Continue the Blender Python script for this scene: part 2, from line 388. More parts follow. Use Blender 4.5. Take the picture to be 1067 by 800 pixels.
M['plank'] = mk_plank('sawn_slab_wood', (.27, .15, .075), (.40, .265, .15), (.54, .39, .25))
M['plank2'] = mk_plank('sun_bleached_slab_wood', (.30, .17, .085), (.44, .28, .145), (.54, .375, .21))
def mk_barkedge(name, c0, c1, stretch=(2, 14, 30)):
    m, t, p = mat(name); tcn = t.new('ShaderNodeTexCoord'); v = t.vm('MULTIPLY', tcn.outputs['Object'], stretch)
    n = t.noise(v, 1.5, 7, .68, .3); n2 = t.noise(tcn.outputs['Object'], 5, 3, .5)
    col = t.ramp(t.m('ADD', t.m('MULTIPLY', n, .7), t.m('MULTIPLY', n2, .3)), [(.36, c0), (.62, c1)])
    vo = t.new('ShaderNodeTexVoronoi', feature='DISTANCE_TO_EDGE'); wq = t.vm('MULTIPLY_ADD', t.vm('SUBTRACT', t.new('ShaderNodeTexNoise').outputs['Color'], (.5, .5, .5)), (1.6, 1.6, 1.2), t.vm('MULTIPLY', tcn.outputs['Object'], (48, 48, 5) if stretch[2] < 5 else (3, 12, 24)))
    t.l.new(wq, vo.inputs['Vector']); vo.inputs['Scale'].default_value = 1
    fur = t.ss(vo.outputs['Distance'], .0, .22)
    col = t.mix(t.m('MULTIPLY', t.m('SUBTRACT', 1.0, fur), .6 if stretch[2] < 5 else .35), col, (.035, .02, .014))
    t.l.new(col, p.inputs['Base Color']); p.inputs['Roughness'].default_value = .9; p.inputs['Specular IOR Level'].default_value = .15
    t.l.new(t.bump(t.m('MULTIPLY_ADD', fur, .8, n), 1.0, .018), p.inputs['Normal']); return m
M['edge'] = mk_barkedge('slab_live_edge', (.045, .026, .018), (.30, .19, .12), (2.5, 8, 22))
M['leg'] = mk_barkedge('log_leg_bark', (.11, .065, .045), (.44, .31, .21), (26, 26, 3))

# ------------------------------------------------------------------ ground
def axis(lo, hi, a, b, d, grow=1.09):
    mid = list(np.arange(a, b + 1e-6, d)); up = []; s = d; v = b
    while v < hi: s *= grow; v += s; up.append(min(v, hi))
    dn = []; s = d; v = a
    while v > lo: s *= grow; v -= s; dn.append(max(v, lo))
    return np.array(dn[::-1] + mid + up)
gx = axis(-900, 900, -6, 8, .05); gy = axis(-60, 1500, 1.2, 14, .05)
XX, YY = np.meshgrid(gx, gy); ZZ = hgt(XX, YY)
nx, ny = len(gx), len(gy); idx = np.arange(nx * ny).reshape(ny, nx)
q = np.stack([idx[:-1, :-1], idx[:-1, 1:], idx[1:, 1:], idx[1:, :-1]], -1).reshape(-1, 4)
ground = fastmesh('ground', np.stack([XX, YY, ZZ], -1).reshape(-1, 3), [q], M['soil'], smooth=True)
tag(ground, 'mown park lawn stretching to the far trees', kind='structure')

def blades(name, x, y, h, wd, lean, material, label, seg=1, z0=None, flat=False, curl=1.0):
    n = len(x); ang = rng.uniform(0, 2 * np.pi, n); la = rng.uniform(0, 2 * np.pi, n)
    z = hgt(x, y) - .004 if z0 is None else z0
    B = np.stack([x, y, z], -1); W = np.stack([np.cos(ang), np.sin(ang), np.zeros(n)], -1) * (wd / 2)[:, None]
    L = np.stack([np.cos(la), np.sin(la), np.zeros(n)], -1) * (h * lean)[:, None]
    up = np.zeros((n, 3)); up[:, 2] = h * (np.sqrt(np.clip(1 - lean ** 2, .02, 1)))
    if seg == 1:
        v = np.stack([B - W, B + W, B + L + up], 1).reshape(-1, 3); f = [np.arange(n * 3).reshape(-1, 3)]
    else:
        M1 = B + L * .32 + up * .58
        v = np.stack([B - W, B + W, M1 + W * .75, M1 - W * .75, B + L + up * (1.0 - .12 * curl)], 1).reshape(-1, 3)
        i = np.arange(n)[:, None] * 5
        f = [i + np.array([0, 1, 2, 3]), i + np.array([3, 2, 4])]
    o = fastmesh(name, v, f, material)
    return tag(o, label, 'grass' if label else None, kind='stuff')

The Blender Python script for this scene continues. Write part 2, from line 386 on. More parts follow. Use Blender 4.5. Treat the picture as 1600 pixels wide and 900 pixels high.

▸ **STATED GOAL**
Each entry above needs to be retyped exactly.

▸ **FINAL RESULT**
Continue the Blender Python script for this scene: part 2, from line 388. More parts follow. Use Blender 4.5. Take the picture to be 1067 by 800 pixels.
M['plank'] = mk_plank('sawn_slab_wood', (.27, .15, .075), (.40, .265, .15), (.54, .39, .25))
M['plank2'] = mk_plank('sun_bleached_slab_wood', (.30, .17, .085), (.44, .28, .145), (.54, .375, .21))
def mk_barkedge(name, c0, c1, stretch=(2, 14, 30)):
    m, t, p = mat(name); tcn = t.new('ShaderNodeTexCoord'); v = t.vm('MULTIPLY', tcn.outputs['Object'], stretch)
    n = t.noise(v, 1.5, 7, .68, .3); n2 = t.noise(tcn.outputs['Object'], 5, 3, .5)
    col = t.ramp(t.m('ADD', t.m('MULTIPLY', n, .7), t.m('MULTIPLY', n2, .3)), [(.36, c0), (.62, c1)])
    vo = t.new('ShaderNodeTexVoronoi', feature='DISTANCE_TO_EDGE'); wq = t.vm('MULTIPLY_ADD', t.vm('SUBTRACT', t.new('ShaderNodeTexNoise').outputs['Color'], (.5, .5, .5)), (1.6, 1.6, 1.2), t.vm('MULTIPLY', tcn.outputs['Object'], (48, 48, 5) if stretch[2] < 5 else (3, 12, 24)))
    t.l.new(wq, vo.inputs['Vector']); vo.inputs['Scale'].default_value = 1
    fur = t.ss(vo.outputs['Distance'], .0, .22)
    col = t.mix(t.m('MULTIPLY', t.m('SUBTRACT', 1.0, fur), .6 if stretch[2] < 5 else .35), col, (.035, .02, .014))
    t.l.new(col, p.inputs['Base Color']); p.inputs['Roughness'].default_value = .9; p.inputs['Specular IOR Level'].default_value = .15
    t.l.new(t.bump(t.m('MULTIPLY_ADD', fur, .8, n), 1.0, .018), p.inputs['Normal']); return m
M['edge'] = mk_barkedge('slab_live_edge', (.045, .026, .018), (.30, .19, .12), (2.5, 8, 22))
M['leg'] = mk_barkedge('log_leg_bark', (.11, .065, .045), (.44, .31, .21), (26, 26, 3))

# ------------------------------------------------------------------ ground
def axis(lo, hi, a, b, d, grow=1.09):
    mid = list(np.arange(a, b + 1e-6, d)); up = []; s = d; v = b
    while v < hi: s *= grow; v += s; up.append(min(v, hi))
    dn = []; s = d; v = a
    while v > lo: s *= grow; v -= s; dn.append(max(v, lo))
    return np.array(dn[::-1] + mid + up)
gx = axis(-900, 900, -6, 8, .05); gy = axis(-60, 1500, 1.2, 14, .05)
XX, YY = np.meshgrid(gx, gy); ZZ = hgt(XX, YY)
nx, ny = len(gx), len(gy); idx = np.arange(nx * ny).reshape(ny, nx)
q = np.stack([idx[:-1, :-1], idx[:-1, 1:], idx[1:, 1:], idx[1:, :-1]], -1).reshape(-1, 4)
ground = fastmesh('ground', np.stack([XX, YY, ZZ], -1).reshape(-1, 3), [q], M['soil'], smooth=True)
tag(ground, 'mown park lawn stretching to the far trees', kind='structure')

def blades(name, x, y, h, wd, lean, material, label, seg=1, z0=None, flat=False, curl=1.0):
    n = len(x); ang = rng.uniform(0, 2 * np.pi, n); la = rng.uniform(0, 2 * np.pi, n)
    z = hgt(x, y) - .004 if z0 is None else z0
    B = np.stack([x, y, z], -1); W = np.stack([np.cos(ang), np.sin(ang), np.zeros(n)], -1) * (wd / 2)[:, None]
    L = np.stack([np.cos(la), np.sin(la), np.zeros(n)], -1) * (h * lean)[:, None]
    up = np.zeros((n, 3)); up[:, 2] = h * (np.sqrt(np.clip(1 - lean ** 2, .02, 1)))
    if seg == 1:
        v = np.stack([B - W, B + W, B + L + up], 1).reshape(-1, 3); f = [np.arange(n * 3).reshape(-1, 3)]
    else:
        M1 = B + L * .32 + up * .58
        v = np.stack([B - W, B + W, M1 + W * .75, M1 - W * .75, B + L + up * (1.0 - .12 * curl)], 1).reshape(-1, 3)
        i = np.arange(n)[:, None] * 5
        f = [i + np.array([0, 1, 2, 3]), i + np.array([3, 2, 4])]
    o = fastmesh(name, v, f, material)
    return tag(o, label, 'grass' if label else None, kind='stuff')

The Blender Python script for this scene continues. Write part 2, from line 386 on. More parts follow. Use Blender 4.5. Treat the picture as 1600 pixels wide and 900 pixels high.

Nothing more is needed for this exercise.